Let $f\colon \mathcal{P}(A)\mapsto \mathcal{P}(A)$ be a function such that $U \subseteq V$ implies $f(U) \subseteq f(V)$ for every $U, V \in \mathcal{P}(A)$. Show there exists a $W \in \mathcal{P}(A)$ such that $f(W) = W$.
This is what I've been thinking:
Notice $A \subseteq A$ therefore $f(A) \subseteq f(A)$ and as $f(A) \in \mathcal{P}(A)$, this implies $f(A) \subseteq A$.
Then $f(f(A)) \subseteq f(A) \subseteq A$ and so $f(f(f(A))) \subseteq f(f(A)) \subseteq f(A) \subseteq A$.

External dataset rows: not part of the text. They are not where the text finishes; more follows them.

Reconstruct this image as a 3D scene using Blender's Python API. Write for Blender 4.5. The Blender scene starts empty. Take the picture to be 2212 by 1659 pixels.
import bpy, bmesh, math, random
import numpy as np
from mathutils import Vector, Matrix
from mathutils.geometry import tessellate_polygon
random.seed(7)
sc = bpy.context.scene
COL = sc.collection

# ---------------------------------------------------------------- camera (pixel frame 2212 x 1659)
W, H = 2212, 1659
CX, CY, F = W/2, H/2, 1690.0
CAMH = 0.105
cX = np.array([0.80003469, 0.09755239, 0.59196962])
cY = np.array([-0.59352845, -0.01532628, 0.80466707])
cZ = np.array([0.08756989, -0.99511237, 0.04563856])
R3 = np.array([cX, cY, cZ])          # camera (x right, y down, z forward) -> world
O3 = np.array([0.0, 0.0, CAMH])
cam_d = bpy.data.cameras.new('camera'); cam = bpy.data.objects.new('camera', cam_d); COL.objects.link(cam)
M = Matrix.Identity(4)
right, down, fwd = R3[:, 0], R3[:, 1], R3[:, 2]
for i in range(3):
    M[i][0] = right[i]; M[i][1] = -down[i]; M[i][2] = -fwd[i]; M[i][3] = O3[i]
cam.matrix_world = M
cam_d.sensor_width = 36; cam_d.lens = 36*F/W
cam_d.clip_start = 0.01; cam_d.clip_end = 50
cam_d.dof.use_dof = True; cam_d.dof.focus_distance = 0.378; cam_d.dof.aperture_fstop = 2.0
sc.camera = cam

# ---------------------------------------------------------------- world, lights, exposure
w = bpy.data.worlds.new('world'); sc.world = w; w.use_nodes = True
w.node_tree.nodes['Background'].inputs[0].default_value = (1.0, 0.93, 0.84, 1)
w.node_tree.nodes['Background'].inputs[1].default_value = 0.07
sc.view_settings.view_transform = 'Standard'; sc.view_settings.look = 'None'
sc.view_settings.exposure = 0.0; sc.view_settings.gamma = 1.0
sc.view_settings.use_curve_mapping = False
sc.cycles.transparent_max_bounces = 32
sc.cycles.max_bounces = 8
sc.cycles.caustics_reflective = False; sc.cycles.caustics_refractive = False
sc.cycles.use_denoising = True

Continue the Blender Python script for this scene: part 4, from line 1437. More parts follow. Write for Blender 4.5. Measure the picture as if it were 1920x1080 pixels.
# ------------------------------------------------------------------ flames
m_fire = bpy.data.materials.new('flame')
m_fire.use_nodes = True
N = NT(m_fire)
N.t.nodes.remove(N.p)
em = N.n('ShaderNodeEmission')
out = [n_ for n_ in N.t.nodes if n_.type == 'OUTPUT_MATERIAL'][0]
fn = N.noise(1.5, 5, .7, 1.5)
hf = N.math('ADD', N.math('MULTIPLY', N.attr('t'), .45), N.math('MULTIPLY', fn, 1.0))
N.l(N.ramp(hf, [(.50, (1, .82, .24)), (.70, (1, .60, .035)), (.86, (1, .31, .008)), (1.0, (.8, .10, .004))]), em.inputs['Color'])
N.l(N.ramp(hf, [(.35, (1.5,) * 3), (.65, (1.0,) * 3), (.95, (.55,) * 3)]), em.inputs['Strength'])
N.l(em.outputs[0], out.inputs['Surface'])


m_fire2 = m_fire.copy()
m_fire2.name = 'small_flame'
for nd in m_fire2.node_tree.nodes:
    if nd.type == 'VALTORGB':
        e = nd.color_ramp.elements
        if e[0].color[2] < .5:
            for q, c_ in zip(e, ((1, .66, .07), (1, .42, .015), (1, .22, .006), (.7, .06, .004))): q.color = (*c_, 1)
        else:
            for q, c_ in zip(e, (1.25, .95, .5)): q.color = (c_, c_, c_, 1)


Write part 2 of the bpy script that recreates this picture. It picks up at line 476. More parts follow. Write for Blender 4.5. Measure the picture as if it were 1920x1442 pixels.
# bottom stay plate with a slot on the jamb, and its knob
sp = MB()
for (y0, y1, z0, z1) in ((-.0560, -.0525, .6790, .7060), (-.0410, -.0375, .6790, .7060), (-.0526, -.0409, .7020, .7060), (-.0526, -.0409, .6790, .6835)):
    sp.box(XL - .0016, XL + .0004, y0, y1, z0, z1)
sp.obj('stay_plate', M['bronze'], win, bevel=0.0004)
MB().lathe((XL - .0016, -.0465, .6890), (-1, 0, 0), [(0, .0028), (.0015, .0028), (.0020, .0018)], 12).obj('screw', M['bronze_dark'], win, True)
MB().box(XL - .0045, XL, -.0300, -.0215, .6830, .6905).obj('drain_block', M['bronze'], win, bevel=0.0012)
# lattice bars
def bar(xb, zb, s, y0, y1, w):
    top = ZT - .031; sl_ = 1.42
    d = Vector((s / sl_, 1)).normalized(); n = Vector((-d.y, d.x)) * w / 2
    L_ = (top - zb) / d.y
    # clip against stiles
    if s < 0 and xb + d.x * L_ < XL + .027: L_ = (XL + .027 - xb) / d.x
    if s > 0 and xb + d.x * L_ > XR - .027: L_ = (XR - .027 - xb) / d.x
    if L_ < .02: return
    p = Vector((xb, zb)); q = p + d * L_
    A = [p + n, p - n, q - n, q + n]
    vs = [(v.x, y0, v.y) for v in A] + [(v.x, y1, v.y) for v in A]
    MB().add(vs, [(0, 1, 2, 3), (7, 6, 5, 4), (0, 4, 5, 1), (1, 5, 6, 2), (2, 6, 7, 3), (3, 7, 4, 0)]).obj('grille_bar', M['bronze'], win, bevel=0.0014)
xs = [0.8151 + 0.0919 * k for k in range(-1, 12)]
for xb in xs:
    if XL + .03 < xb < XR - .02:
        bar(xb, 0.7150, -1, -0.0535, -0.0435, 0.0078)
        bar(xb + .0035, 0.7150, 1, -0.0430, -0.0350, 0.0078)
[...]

If $A$ is finite, this process should leave you with the desired $W$ (I think) after a finite number of iterations. Not so sure about the infinite case.
I might even be going about this totally wrong so any suggestions would be very much appreciated. Thanks!
This is the Knaster-Tarski theorem, actually. Let me give you a hint forward.
And you're essentially on the right track, but instead of constructing it transfinitely, what happens when you look at all the sets $\{B\mid f(B)\subseteq B\}$? What would their intersection be?